People come from all over the world to help the 30 to 50 injured and orphaned animals that are rehabilitated at the shelter each years.

Many of the shelter’s guests are bears, and NLWS is the first B.C. shelter approved for grizzly cubs. Volunteers who work with the bears commit to a minimum six-month stay, Langen said, to avoid changing handlers before the bears return to the wild.

After polling her current and former volunteers, Langen found everyone agreed on one thing the shelter badly needs.

“Pressure washer!” was at the top of all the volunteers’ lists, she said, laughing. NWLS has never had power or running water, she said, and that has meant scrubbing animal cages by mop and buckets.

“It will make it easier on people and animals alike,” she said.

Langen and her husband trained as animal keepers and worked in German zoos before moving to B.C. and starting Northern Lights. In the last few years, Langen said the shelter has taken in a lot more wildlife as its grizzly cub program and rescued Kermode bear won extra media attention.

“We’ve never been in a situation where we’ve had to turn an animal away,” she said. “But you can always make it better.”

As well as taking in more animals, Northern Lights has also been expanding opportunities for university research.

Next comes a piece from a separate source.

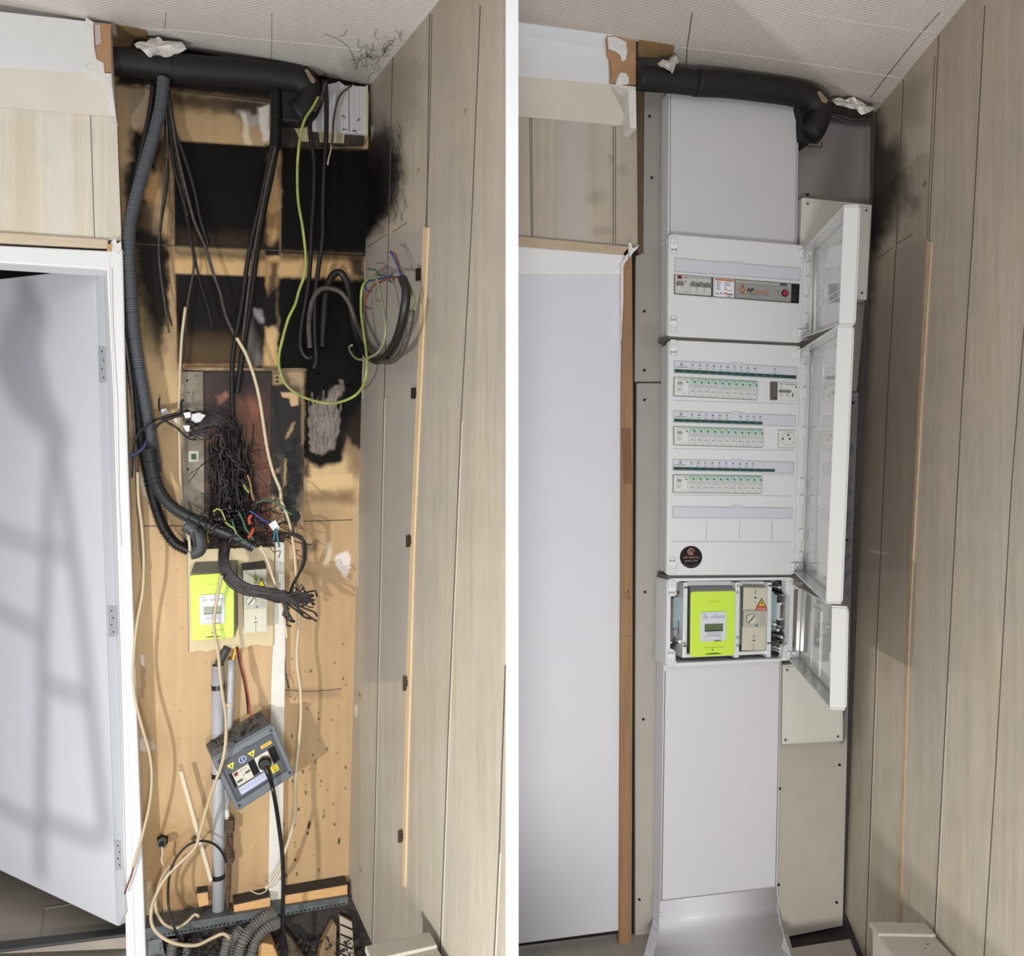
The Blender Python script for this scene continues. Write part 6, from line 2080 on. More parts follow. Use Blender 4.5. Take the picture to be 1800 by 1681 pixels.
# inner frame of lowest enclosure, an open ring
q = E[3]
t3 = roots[3]
outer = rounded(q, 8, 4)
inner = [(1190, 1022), (1381, 1020), (1381.5, 1045), (1389, 1046), (1386, 1133), (1378, 1134), (1376, 1158), (1188, 1166), (1187, 1142), (1178, 1142), (1179, 1049), (1189, 1048)]
mb = MB()
cx_, cy_ = 1283, 1092


def ang(p): return math.atan2(p[1] - cy_, p[0] - cx_)


def resample(poly, n=96):
    """radius of polygon in n directions"""
    out = []
    for i in range(n):
        a = 2 * math.pi * i / n
        dx, dy = math.cos(a), math.sin(a)
        best = 0
        for j in range(len(poly)):
            x1, y1 = poly[j][0] - cx_, poly[j][1] - cy_
            x2, y2 = poly[(j + 1) % len(poly)][0] - cx_, poly[(j + 1) % len(poly)][1] - cy_
            ex, ey = x2 - x1, y2 - y1
            d = dx * ey - dy * ex
            if abs(d) < 1e-9: continue
            tt = (x1 * ey - y1 * ex) / d
            uu = (x1 * dy - y1 * dx) / d
            if tt > 0 and -1e-6 <= uu <= 1 + 1e-6: best = max(best, tt)
        out.append((cx_ + dx * best, cy_ + dy * best))
    return out


NN = 160
ro, ri = resample(outer, NN), resample(inner, NN)
fo = [RB.at(x, y, EO) for x, y in ro]; fi = [RB.at(x, y, EO) for x, y in ri]
bo = [p - RB.n * 0.07 for p in fo]; bi = [p - RB.n * 0.02 for p in fi]
vs = fo + fi + bo + bi
fs = []
for i in range(NN):
    j = (i + 1) % NN
    fs += [(i, j, NN + j, NN + i), (i, 2 * NN + i, 2 * NN + j, j), (NN + i, NN + j, 3 * NN + j, 3 * NN + i)]
mb.add(vs, fs)
mb.build('frame', enc, t3, fixn=True)
mb = MB(); prism_px(mb, RB, [(1176, 1019), (1392, 1017), (1388, 1158), (1174, 1170)], 0.010, 0.022)
mb.build('back_plate', mat('back_plate_grey', (150, 150, 152), 0.5), t3)
# clear carrier with rails and clips inside
mb = MB()
for x0, x1 in ((1202, 1209), (1293, 1301), (1350, 1357)):
    prism_px(mb, RB, [(x0, 1024), (x1, 1024), (x1 - 2, 1156), (x0 - 2, 1157)], 0.022, 0.075)
prism_px(mb, RB, [(1204, 1022), (1352, 1022), (1352, 1030), (1204, 1030)], 0.022, 0.05)
prism_px(mb, RB, [(1201, 1150), (1350, 1144), (1350, 1150), (1201, 1157)], 0.022, 0.07)
cr = mb.build('meter_carrier', clear_grey, t3, bevel=0.001)
mb = MB()
for x, y in ((1206, 1033), (1204, 1136), (1354, 1030), (1352, 1131)):
    prism_px(mb, RB, rect(x - 3, y - 1.5, x + 3, y + 1.5), 0.075, 0.0765, screw_grey)
for x, y in ((1298, 1030), (1297, 1042), (1297, 1121), (1297, 1135)):
    prism_px(mb, RB, ell(x, y, 2.4, 2.4, 10), 0.075, 0.0765, screw_grey)
    prism_px(mb, RB, ell(x, y, 1.5, 1.5, 10), 0.0765, 0.077, clear_grey)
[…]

Langen said they are currently hosting an ongoing study by ICBC, BC Hydro and others to see if they can reduce highway collisions with moose.

In the study, researchers from UNBC collected roadside plants from various stretches of highway, some of which were known as areas with a high number of collisions. The researchers then laid out piles of the carefully selected clippings to see which ones the moose would eat.

“Some of the piles they would eat like candy, and others they wouldn’t like at all,” Langen said. From there, she said the researchers found that if road crews brush the side of the highway at certain times of year—making sure the tastiest clippings are buried in winter snow—it may reduce accidents.

With studies like these, Langen said the shelter can help an entire species of animal, as well as humans.